As she crosses the American Midwest in a van with the band of misfits led by the toughened Krystal (Riley Keough), Star puts herself in a lot of danger, caught up in a paradise lost hell of chatting up men, partying, law breaking, drug and alcohol abuse, sex and prostitution. She might be a desperate outsider and at her wit’s end, but she is also an irresponsible idiot, with her passion for Jake a dangerous obsession.
If Lane is sensational, so too are LaBeouf and Keough. It’s LaBeouf’s best work ever and Keough is chilling. All three stars are incredibly charismatic and carve out indelible characters. Individual sequences in the movie are brilliant, but it has no structure, and just rambles and drifts like its characters, resulting in a 163 minute running time. A skillful editor could cut an hour out it very profitably, and, provided that was the drossy hour, make it a masterwork.
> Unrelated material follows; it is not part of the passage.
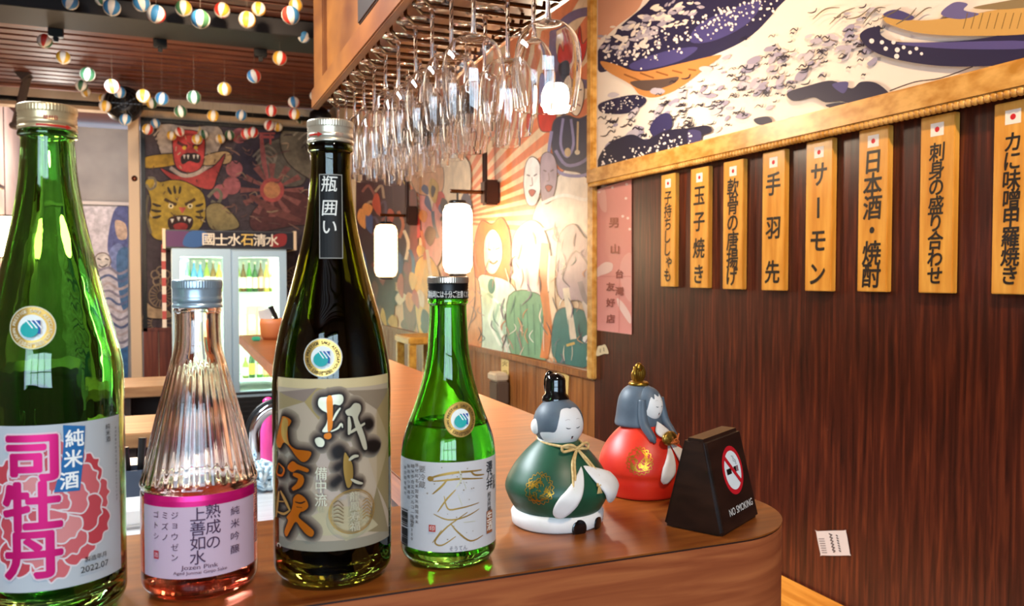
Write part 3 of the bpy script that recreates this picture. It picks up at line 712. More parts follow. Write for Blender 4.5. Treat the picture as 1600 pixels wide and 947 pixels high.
# pink poster, small stickers
zf0 = atX(936, 291, XW - .002)
A = Art([(933, 296), (987, 280), (987, 523), (933, 516)]); A.rect(930, 270, 990, 530, '#e39a90').up()
A.blob([(933, 420), (945, 410), (957, 412), (955, 424), (940, 430), (933, 432)], '#f0cfc4'); A.blob([(964, 466), (974, 474), (985, 492), (985, 506), (974, 492), (966, 478)], '#f0cfc4'); A.blob([(933, 300), (945, 296), (948, 330), (938, 325)], '#ecb4a8'); A.blob([(970, 410), (987, 398), (987, 470), (972, 450)], '#e9aca2')
for x, y in ((936, 300), (957, 293), (979, 288), (978, 310), (973, 338), (981, 341), (984, 358)): A.disc(x, y, 2.2, '#f6ded6', n=10)
A.up(); A.line([(936, 432), (986, 432)], .8, '#cf7d74', sm=0); A.line([(968, 430), (967, 520)], .8, '#cf7d74', sm=0)
A.char('男', 959, 348, 17, '#a8604c', .03, flip=-1); A.char('山', 961, 389, 16, '#a8604c', .03, flip=-1)
A.vtext('台灣', 968, 428, 455, 14, '#96483e', .03, flip=-1); A.vtext('友好店', 954, 448, 498, 14, '#96483e', .03, flip=-1)
tag(A.build('poster', on_plane((1, 0, 0), XW - .002, .0004), [PRINT]), 'narrow pink paper poster with faded brush writing beside the mural corner', 'poster')
A = Art(); A.blob([(932, 556), (934, 542), (940, 540), (946, 539), (951, 552), (944, 553)], '#d9c79e').up(); A.line([(938, 545), (938, 551)], 1, '#6d5a3e', sm=0); A.line([(943, 543), (944, 549)], 1, '#6d5a3e', sm=0)
tag(A.build('torn_sticker', on_plane((1, 0, 0), XW - .002, .0004), [PRINT]), 'small torn cream sticker on the wall below the pink poster', 'sticker')
A = Art(); A.blob([(1275, 831), (1277, 830), (1318, 829), (1322, 831), (1328, 865), (1326, 868), (1285, 868), (1282, 866)], '#c9bcb4', n=3).up()
for k in range(7): A.line([(1279 + k * .9, 842 + 3.6 * k), (1288 + k * .7, 842 + 3.6 * k)], 1.2, '#7d716c', sm=0)
for k in range(6): A.line([(1295 + k * 1.0, 834 + 5 * k), (1300 + k, 836 + 5 * k), (1297 + k, 838 + 5 * k)], 1.8, '#4d4340', sm=0)
for k in range(7): A.line([(1306 + k * .8, 836 + 4 * k), (1309 + k * .8, 838 + 4 * k)], 1.6, '#4d4340', sm=0)
tag(A.build('wall_label', on_plane((1, 0, 0), XW - .002, .0004), [PRINT]), 'small white printed label stuck low on the dark wall right of the counter', 'sticker')

# bamboo menu plaques
bamboo = noisy('bamboo', '#cc8a2c', '#e8b04e', (10, 10, 1.2), 5, 4, .38, .06, spec=.5, c3='#da9c3c')
ITEMS = [('子持ちししゃも', 1033, 1055, 270, 449, 12, .62), ('玉子焼き', 1079, 1107, 260, 451, 17, .66), ('軟骨の唐揚げ', 1130, 1161, 249, 453, 17, .7), ('手羽先', 1191, 1226, 234, 455, 25, .8), ('サーモン', 1259, 1300, 217, 456, 28, .78), ('日本酒・焼酎', 1341, 1387, 198, 457, 32, .84), ('刺身の盛り合わせ', 1437, 1490, 178, 459, 33, .9), ('カに味噌甲羅焼き', 1551, 1612, 156, 461, 40, 1)]
ORD = ['first', 'second', 'third', 'fourth', 'fifth', 'sixth', 'seventh', 'eighth']
ink_print = painted('brush_ink', .45)
for i, (txt, xl, xr, yt, yb_, sz, _) in enumerate(ITEMS):
    xf = XW - .013; a, c = atX(xl, 300, xf), atX(xr, 300, xf); zt, zb_ = atX((xl + xr) / 2, yt + 2, xf).z, atX((xl + xr) / 2, yb_ - 1, xf).z
    w, h = abs(a.y - c.y), zt - zb_
    cy = (a.y + c.y) / 2
    t = thing('menu_plaque', 'bamboo menu plaque brushed with %s, %s' % (txt, 'partly cut off by the right edge of the photo' if i == 7 else ORD[i] + ' plaque from the pink poster'), 'menu plaque', (XW, cy, zb_), 0, 'bamboo menu plaques in a row on the dark wall')
    b = NB(); box(b, -.013, -.0005, -w / 2, w / 2, 0, h, .0012); sharp(obj('board', b, bamboo, t))
    fn = lambda x, y, l: (-.0133 - l * .0001, -x, y)            # x runs to the photo's right, towards the camera
    fw = min(.026, w * .5); fz = h - .024
    A = Art(); A.rect(-fw / 2, fz - .011, fw / 2, fz + .011, '#f4efe6').up(); A.disc(0, fz, .0046, '#c8202a')
    A.build('flag_sticker', fn, [PRINT], t)
    A = Art(); n = len(txt); y1 = h - .062 if n > 5 else h - .068; y0 = .03 if n > 5 else .034
    if n == 3: y0, y1 = .04, h - .07
    A.vtext(txt, 0, y1, y0, min(w * .86, .052, (y1 - y0) / max(1, n - 1) * 1.14), '#1a120c', .022, sx=.95, shear=.06)
    A.build('brush_writing', fn, [ink_print], t)

# socket box, paper tag and paper strip on the plank wainscot
q = atX(789, 606, XM - .02)
t = thing('socket_box', 'dark socket box with a pale cover on the plank wainscot', 'socket', q)
b = NB(); box(b, -.05, .0, -.045, .045, -.06, .03, .006); obj('box', b, mat('brown_plastic', '#5b4636', .5), t)
b = NB(); box(b, -.056, -.0, -.04, .05, .03, .062, .006); obj('cover', b, mat('beige_plastic', '#c9b394', .5), t)
A = Art(); A.poly([(783, 560), (795, 563), (795, 592), (783, 588)], '#d8bf7c').up(); A.vtext('火元', 789, 568, 583, 9, '#6d5526', .01, flip=-1)
tag(A.build('paper_strip', on_plane((1, 0, 0), XM - .014, .0004), [PRINT]), 'small yellow paper strip above the socket box', 'notice')
A = Art(); A.poly([(868, 590), (872, 575), (889, 588), (887, 620), (872, 606)], '#d9b56a').up(); A.line([(876, 588), (882, 592), (876, 598), (883, 604), (878, 608)], 1.5, '#8d6a34')
tag(A.build('paper_tag', on_plane((1, 0, 0), XM - .014, .0004), [PRINT]), 'pointed yellow paper tag on the wainscot behind the green doll', 'notice')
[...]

Now don’t get me started on Star’s behaviour. It says a lot about Lane and her acting that she keeps Star sympathetic when she does such stupid things. You worry about her safety when she seems to have no concern for it. Her essential innocence seems to keep her safe, but this is the improbable side of a movie that mostly otherwise feels rawly truthful.
Surprisingly, this exciting and controversial epic drama is written and directed by the 55-year-old Andrea Arnold from Dartford, Kent, who won a 2003 Best Short Film Oscar and went on to make Red Road and Fish Tank. This is one clever, brilliant woman. She gets a lot of benefit from (LaBeouf apart) employing unknown actors in most of the roles, though that only really works if they are this great. Unusually, Arnold films in chronological order, and with natural or available light, with much of it obviously improvised, all of these things spurring freshness and vibrancy.
Rated 15 in the UK and R in the US for strong sexual content, graphic nudity, strong language throughout, and drug/alcohol abuse – all involving teens.